Vancouver City council approves 4.5% property tax increase

Dec 19 2018, 4:13 pm

Vancouver City Council has approved a  4.5% property tax increase, as part of the city’s $1.513 million operating budget for 2019 and a $365.8 million capital budget for new projects in 2019.

The 4.5% increase is a reduction from the 4.9% proposed tax rate in the draft budget, through reductions in the Innovation Fund and the Council Contingency.

During an interview with Daily Hive prior to the budget’s approval, Vancouver Mayor Kennedy Stewart expressed his support for the budget, as well as the process.

“We had a careful look through and I liked everything I saw there,” he said.

He recognized that there may be some pushback to the increase, but noted it’s important to keep things in perspective.
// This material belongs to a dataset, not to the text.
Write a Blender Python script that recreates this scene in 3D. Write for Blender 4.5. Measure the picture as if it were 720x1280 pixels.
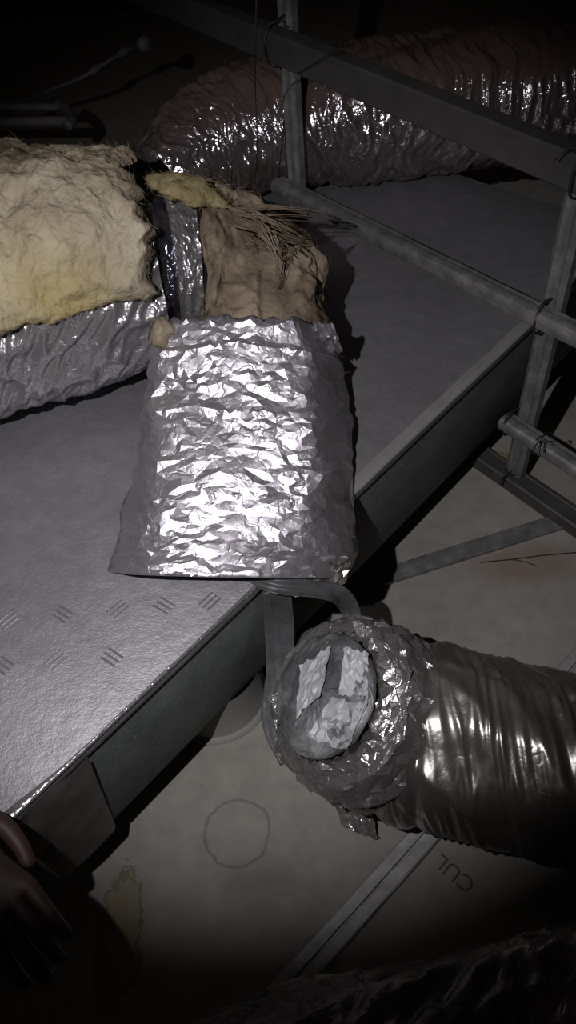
import bpy, bmesh, math, random
import numpy as np
from mathutils import Vector, Matrix, noise

# ---------------------------------------------------------------- camera, light, world
SC = bpy.context.scene
COL = SC.collection
for o in list(bpy.data.objects):
    bpy.data.objects.remove(o)

CAM_Z = 1.36          # eye height above the ceiling boards
FPX = 1000.0          # focal length in pixels of the 720 x 1280 frame
_n = np.array([80.0, 840.0, FPX]); _n /= np.linalg.norm(_n)      # straight down, seen from the camera
_z = -_n
_y = np.array([0, 0, 1.0]); _y = _y - (_y @ _z) * _z; _y /= np.linalg.norm(_y)
_x = np.cross(_y, _z)
R = np.array([_x, _y, _z])                                        # camera (right, down, forward) -> world


def ray(px, py):
    return R @ np.array([px - 360.0, py - 640.0, FPX])


def at(px, py, z):
    """World point at height z that the photograph shows at (px, py)."""
    r = ray(px, py)
    return Vector(np.array([0, 0, CAM_Z]) + r * ((z - CAM_Z) / r[2]))


def at_d(px, py, depth):
    r = ray(px, py)
    return Vector(np.array([0, 0, CAM_Z]) + r * depth / FPX)


cam_d = bpy.data.cameras.new('camera')
cam = bpy.data.objects.new('camera', cam_d)
COL.objects.link(cam)
M = Matrix.Identity(4)
for i in range(3):
    M[i][0] = R[i][0]; M[i][1] = -R[i][1]; M[i][2] = -R[i][2]
M[2][3] = CAM_Z
cam.matrix_world = M
cam_d.sensor_fit = 'VERTICAL'
cam_d.sensor_height = 36.0
cam_d.sensor_width = 36.0
cam_d.lens = FPX / 1280.0 * 36.0
cam_d.clip_start = 0.02
SC.camera = cam

W = bpy.data.worlds.new('world'); SC.world = W
W.use_nodes = True
W.node_tree.nodes['Background'].inputs[0].default_value = (0.9, 0.72, 0.62, 1)
W.node_tree.nodes['Background'].inputs[1].default_value = 0.015

LOFF = Vector(R @ np.array([-0.27, -0.11, 0.0]))       # the torch is held left of the lens
ld = bpy.data.lights.new('torch_light', 'SPOT')
ld.energy = 62
ld.color = (0.98, 0.96, 1.0)
ld.spot_size = math.radians(68)
ld.spot_blend = 0.62
ld.shadow_soft_size = 0.008
torch = bpy.data.objects.new('torch_light', ld)
COL.objects.link(torch)
torch.location = Vector((0, 0, CAM_Z)) + LOFF
_aim = at(285, 560, 0.36)
torch.rotation_euler = (_aim - torch.location).to_track_quat('-Z', 'Y').to_euler()

SC.view_settings.view_transform = 'Standard'
SC.view_settings.look = 'None'
SC.view_settings.exposure = 0.0
SC.view_settings.gamma = 1.0
SC.view_settings.use_curve_mapping = False


# ---------------------------------------------------------------- helpers
def tag(o, label=None, cat=None, group=None, kind=None):
    if label: o['label'] = label
    if cat: o['category'] = cat
    if group: o['group'] = group
    if kind: o['kind'] = kind
    return o


def empty(name, loc, label, cat, group=None):
    o = bpy.data.objects.new(name, None); COL.objects.link(o)
    o.location = loc
    o.empty_display_size = 0.05
    return tag(o, label, cat, group)


def link(name, me, mat, parent=None, smooth=True):
    if mat is not None:
        me.materials.append(mat)
    me.polygons.foreach_set('use_smooth', [smooth] * len(me.polygons))
    me.update()
    o = bpy.data.objects.new(name, me); COL.objects.link(o)
    if parent:
        o.parent = parent
        # vertices are written in world space: take the parent's place off
        o.matrix_parent_inverse = Matrix.Translation(parent.location).inverted()
    return o


def mesh_from(name, vs, fs, mat, parent=None, smooth=True):
    me = bpy.data.meshes.new(name)
    me.from_pydata([tuple(v) for v in vs], [], fs)
    me.validate()
    bm = bmesh.new(); bm.from_mesh(me)
    bmesh.ops.recalc_face_normals(bm, faces=bm.faces)
    bm.to_mesh(me); bm.free()
    return link(name, me, mat, parent, smooth)


def frames(pts):
    """Parallel-transport frames along a polyline."""
    T = []
    n = len(pts)
    for i in range(n):
        a = pts[max(i - 1, 0)]; b = pts[min(i + 1, n - 1)]
        T.append((b - a).normalized())
    up = Vector((0, 0, 1))
    if abs(T[0].dot(up)) > 0.95: up = Vector((0, 1, 0))
    N = [(up - up.dot(T[0]) * T[0]).normalized()]
    for i in range(1, n):
        v = N[-1] - N[-1].dot(T[i]) * T[i]
        N.append(v.normalized())
    B = [T[i].cross(N[i]) for i in range(n)]
    return T, N, B


def smooth_path(pts, n):
    """Catmull-Rom through points (Vectors or tuples of any length)."""
    P = [np.array(p, float) for p in pts]
    P = [2 * P[0] - P[1]] + P + [2 * P[-1] - P[-2]]
    segs = len(P) - 3
    out = []
    for k in range(n):
        t = k / (n - 1) * segs
        i = min(int(t), segs - 1); f = t - i
        p0, p1, p2, p3 = P[i:i + 4]
        out.append(0.5 * ((2 * p1) + (-p0 + p2) * f + (2 * p0 - 5 * p1 + 4 * p2 - p3) * f * f
                          + (-p0 + 3 * p1 - 3 * p2 + p3) * f ** 3))
    return out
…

“Things in this budget include budgeting for 25 new police officers and five extra firefighters, which is paid for by the increase,” he said. “People hear the phrase 4.9%, but for someone that owns a $700,000 condo, that’s $3 a month, which is not too bad.”

The new, 4.5% approved increase is comprised of:

  • 1% to fund additional investments in infrastructure renewal approved in the 2019-2022 Capital Plan
  • 1.7% to cover increased costs related to the provincial government’s new Employer Health Tax;
  • 1.8% to cover inflationary and wage costs of existing services, and new investments to maintain and improve services (reduced from 2.2%)

“With limited sources of revenue, it’s a real challenge for the city to find ways to address all of the issues that are important to our residents,” said Stewart upon the budget’s approval. “Over the past several weeks we’ve listened to feedback and made adjustments in this approved budget which reflect what we heard.”

The budget, he added, gives staff a “mandate to proceed with action on so many important priorities in our city.”

Those priorities include:

  • Increasing housing supply and affordability, and improve availability and supports for renters and vulnerable citizens;
  • Maintaining and improve operations and service levels
  • Investing in public safety
  • Continuing to build vibrant communities and public spaces that support arts, culture and the environment
  • Meeting commitments to provide safe and healthy workplaces and public spaces

As part of the discussion and debate on the budget, individual Councillors proposed a number of amendments to reflect the priorities of Council – nine members of which were newly elected on October 20. Key amendments to the draft budget that were approved included:

  • Allocation of $20 million of Empty Homes Tax revenue, when received, to address housing supply and affordability for renters and vulnerable citizens
  • Allocation of funding from the Empty Homes Tax revenue to help reduce the cost of permitting, licensing and planning for residents wanting to create secondary or basement suites
  • Deferral of approval of funding of $5.38 million for improvements to the Robson Square public plaza, to be reallocated to affordable housing
  • A commitment to fully fund the additional resources for Vancouver Fire and Rescue Services over five years, as identified by the Dark Horse report
  • Allocation of up to $5 million from the capital plan to pursue building retrofits for carbon emission reductions; staff were also directed to pursue additional funding from other levels of government to support this work
  • An increase in the number of public recycling stations by 50% through reallocation of funds within the Solid Waste Utility

Council also requested staff to engage the Property Tax Policy Review Commission to explore a 2% property tax shift from commercial to non-commercial taxpayers, with the goal of supporting small business and retail

A revised Park Board budget of $129 million in expenditures, including an additional $610,000 requested by the board to increase horticulture service standards was also approved, as well as the $317 million Vancouver Police Board and $54 million Vancouver Public Library budgets.

“I am very pleased that this new Council was able to come together to approve a budget for 2019,” said Stewart.